## Begin ENTRIES SHOWN
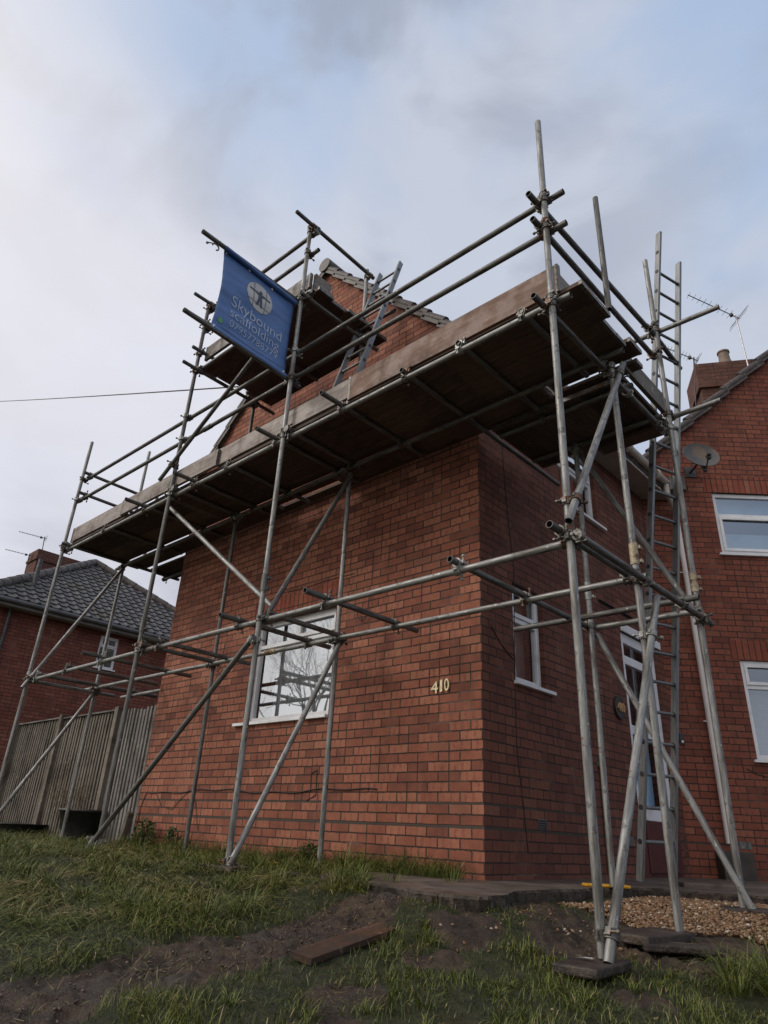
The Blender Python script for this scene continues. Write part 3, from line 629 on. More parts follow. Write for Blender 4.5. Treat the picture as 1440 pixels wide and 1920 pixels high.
for LWn, zt in ((LW1, 5.30), (LW2, 2.82)):
    mb = MB(); mb.box(LWn[0]-.10, LWn[1]+.10, -.003, .03, LWn[3]+.004, zt)
    o = obj('lintel', mb, brick('soldier%d' % int(zt), z0=LWn[3]+.02, soldier=True, cols=((.16, .045, .03), (.25, .070, .045), (.31, .10, .06)), split=False, L=.30), wing, WW)
mb = MB(); polytube(mb, [(.84, -.006, 1.22), (.95, -.006, 1.16), (1.10, -.006, 1.13), (1.4, -.006, 1.12)], .005); obj('crack_cable_line', mb, m_cable, wing, WW)
obj('air_brick', MB().box(.60, .74, -.006, .02, .33, .41), m_galv2, wing, WW)
bl = MB(); bl.box(.07, .13, -.02, 0, 1.46, 1.60)
db = empty('doorbell', WW @ Vector((.1, 0, 1.53)), 'small black doorbell with white button in the corner by the right house', 'doorbell'); obj('case', bl, m_black, db, WW, bevel=.004)
obj('button', MB().tube((.10, -.02, 1.50), (.10, -.026, 1.50), .014, 12), m_white, db, WW)
# downpipe with hopper from the gutter end
dp = empty('drainpipe', WW @ Vector((.47, -.06, .36)), 'pinkish white plastic downpipe in the corner between the houses', 'drainpipe')
gend = Vector((.395, 4.0, 4.93)); P0 = WW @ Vector((.425, -.075, 4.62)); P1 = WW @ Vector((.455, -.075, .38))
mb = MB(); mb.tube(P0, P1, .034, 16); obj('pipe', mb, m_pipe, dp)
mb = MB(); mb.tube(gend+Vector((0, 0, .0)), gend-Vector((0, 0, .13)), .042, 14); q_ = (gend-Vector((0, 0, .13))); mb.sphere(q_, .043); mb.tube(q_, P0+Vector((0, 0, .02)), .038, 14); mb.sphere(P0+Vector((0, 0, .02)), .041); mb.tube(P0+Vector((0, 0, .02)), P0-Vector((0, 0, .08)), .041, 14)
obj('swan_neck', mb, m_upvc2, dp)
for zc in (3.72, 1.75):
    t = (4.62-zc)/(4.62-.38); c_ = P0.lerp(P1, t); mb = MB(); mb.tube(c_-Vector((0, 0, .012)), c_+Vector((0, 0, .012)), .039, 16)
    w = WW.to_3x3() @ Vector((1, 0, 0)); mb.tube(c_-w*.075, c_-w*.03, .008, 8); obj('pipe_clip', mb, m_pipe, dp)
mb = MB(); mb.box(.40, .62, -.10, -.003, 5.0, 5.22); jb = obj('junction_box', mb, m_galv2, None, WW, bevel=.006); tag(jb, 'grey box on the wall behind the ladder, left of the satellite dish', 'box')
# gully box
mb = MB(); mb.box(.30, .66, -.20, -.01, -.06, .30); gl_ = obj('drain_surround', mb, noisy('black_gully', (.03, .025, .022), (.05, .04, .035), 6, .7), None, WW, bevel=.01); tag(gl_, 'dark rendered block at the foot of the downpipe', 'drain')
# satellite dish
dc = WW @ Vector((.73, -.42, 5.36)); dn_ = (WW.to_3x3() @ Vector((.12, -.97, .20))).normalized()
sdh = empty('satellite_dish', WW @ Vector((.93, 0, 5.35)), 'dark grey oval satellite dish bolted to the right house under the verge', 'satellite dish')
ex_ = Vector((0, 0, 1)).cross(dn_).normalized(); ex_ = (ex_+Vector((0, 0, .10))).normalized(); ey_ = dn_.cross(ex_).normalized(); ex_ = ey_.cross(dn_); Dq = Matrix((ex_, ey_, dn_)).transposed().to_4x4(); DM = Matrix.Translation(dc) @ Dq
mb = MB(); nr, na = 8, 40; vs = []; 
for j in range(nr+1):
    for i in range(na): a_ = 2*math.pi*i/na; r_ = j/nr; vs.append((math.cos(a_)*r_*.27, math.sin(a_)*r_*.215, .06*r_*r_))
fs = [(j*na+i, j*na+(i+1) % na, (j+1)*na+(i+1) % na, (j+1)*na+i) for j in range(nr) for i in range(na)]
mb.add(vs, fs, 0, True); mb.add([(x, y, z-.006) for x, y, z in vs], [f[::-1] for f in fs], 0, True)
k = nr*na; mb.add([vs[k+i] for i in range(na)]+[(vs[k+i][0]*1.012, vs[k+i][1]*1.012, vs[k+i][2]-.012) for i in range(na)], [(i, (i+1) % na, na+(i+1) % na, na+i) for i in range(na)])
obj('dish', mb, m_dish, sdh, DM)
mb = MB(); polytube(mb, [(0, -.235, .0), (-.01, -.22, .07), (-.03, -.17, .19)], .011, 8); mb.box(-.025, .025, -.26, -.12, -.03, .02); obj('feed_arm', mb, m_dark_metal, sdh, DM)
mb = MB(); mb.tube((-.03, -.17, .17), (-.03, -.14, .24), .026, 14); mb.box(-.055, -.005, -.20, -.14, .17, .22); obj('receiver', mb, m_black, sdh, DM)
wb = WW @ Vector((.76, 0, 5.34)); mb = MB(); polytube(mb, [wb, WW @ Vector((.76, -.22, 5.34)), DM @ Vector((0, -.05, -.02))], .02, 10); mb.box(.68, .84, -.012, -.001, 5.26, 5.42, M_=WW); obj('wall_bracket', mb, m_dark_metal, sdh)
# chimney of the wing and aerials
CH = frame_m((.34, 6.9, 0), R(30))
mb = MB(); mb.box(0, .95, 0, .8, 5.5, 8.72); mb.box(-.05, 1.0, -.05, .85, 8.25, 8.33); mb.box(-.045, .995, -.045, .845, 8.33, 8.80)
ch = obj('chimney', mb, m_chim, wing, CH)
mb = MB(); mb.tube((.56, .16, 8.80), (.56, .16, 8.95), .15, 20, r1=.11); mb.tube((.56, .16, 8.95), (.56, .16, 9.14), .105, 20, r1=.095); mb.tube((.56, .16, 9.14), (.56, .16, 9.17), .115, 20)
obj('chimney_pot', mb, m_pot, ch, CH)
def aerial(base, top, dirv, n_el, label, L_=.62, mt=None, mesh_refl=False, rl=.55):
    base, top = Vector(base), Vector(top); e = empty('tv_aerial', base, label, 'tv aerial', 'aerials on the roofs')
    mb = MB(); mb.tube(base, top, .014, 10); obj('mast', mb, mt or m_lead, e)
    d = Vector(dirv).normalized(); sd_ = d.cross(Vector((0, 0, 1))).normalized()
    b0 = top-Vector((0, 0, .05)); mb = MB(); mb.tube(b0-d*.08, b0+d*L_, .009, 8)
    for i in range(n_el):
        c_ = b0+d*(.12+(L_-.14)*i/(n_el-1)); w = .11-.03*i/n_el; mb.tube(c_-sd_*w, c_+sd_*w, .0035, 6)
    obj('boom', mb, m_dark_metal, e)
    mb = MB(); u_ = sd_.cross(d)
    for i in range(-2, 3):
        if i == 0: continue
        c_ = b0-d*(.03+.02*abs(i))+u_*(.035*i); mb.tube(c_-sd_*rl*.5, c_+sd_*rl*.5, .004, 6)
    mb.tube(b0-d*.03-u_*.08, b0-d*.03+u_*.08, .006, 6); obj('reflector', mb, m_lead, e)
    mb = MB(); c_ = b0+d*.09; mb.box(c_.x-.03, c_.x+.03, c_.y-.03, c_.y+.03, c_.z-.03, c_.z+.02); obj('dipole_box', mb, m_black, e)
    return e

# ------------------------------------------------------------------ neighbour on the left
nb = empty('brick_house', (-17, 3.3, 0), 'far brick house on the left with a dark hipped tile roof', 'house')
WN = frame_m((-13.8, -.1, 0), R(90)); NWn = (2.86, 3.37, 3.78, 4.60)
mb = MB(); wall_grid(mb, 0, 6.9, -.3, 4.72, [NWn], rev=.09); obj('side_wall', mb, m_brick_far, nb, WN)
mb = MB(); mb.quad((-22, -.1, -.3), (-13.8, -.1, -.3), (-13.8, -.1, 4.72), (-22, -.1, 4.72)); mb.quad((-22, 6.8, -.3), (-13.8, 6.8, -.3), (-13.8, 6.8, 4.72), (-22, 6.8, 4.72)); mb.quad((-22, -.1, -.3), (-22, 6.8, -.3), (-22, 6.8, 4.72), (-22, -.1, 4.72)); obj('rear_wall', mb, m_brick_far, nb)
window(nb, WN, *NWn, bars_h=(4.33,), sashes=((NWn[0]+.04, NWn[1]-.04, 4.345, NWn[3]-.04),), fw=.055, inset=.03, glass_m=m_glass_side, sill=(.04, .04),
   muntin=((3.11,), (4.05,)), label='small white window with glazing bars on the far left house')
mb = MB(); mb.box(-.1, 7, -.32, -.001, 4.70, 4.72); obj('soffit', mb, m_soffit, nb, WN)
mb = MB(); mb.box(-.35, 7.2, -.345, -.321, 4.68, 4.83); obj('fascia', mb, noisy('grey_fascia', (.20, .19, .185), (.14, .135, .13), 3, .6), nb, WN)
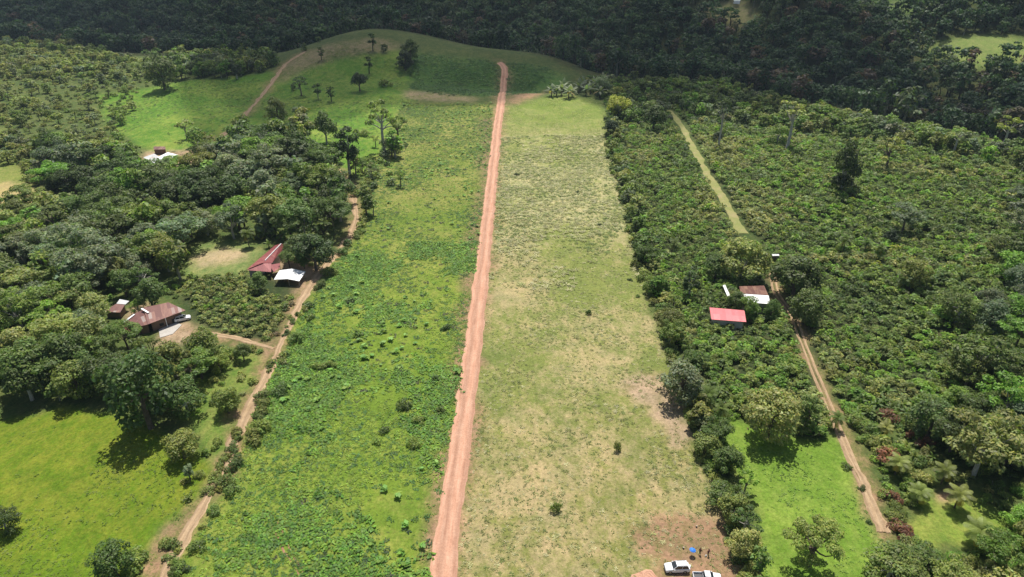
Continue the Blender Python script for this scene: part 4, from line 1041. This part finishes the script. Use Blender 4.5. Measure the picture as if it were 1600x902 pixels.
## End ENTRIES SHOWN
PROBLEM TO SOLVE:
Search the listing for the string "picture". Copy each line where it turns up.

THE REPLY:
The Blender Python script for this scene continues. Write part 3, from line 629 on. More parts follow. Write for Blender 4.5. Treat the picture as 1440 pixels wide and 1920 pixels high.
Continue the Blender Python script for this scene: part 4, from line 1041. This part finishes the script. Use Blender 4.5. Measure the picture as if it were 1600x902 pixels.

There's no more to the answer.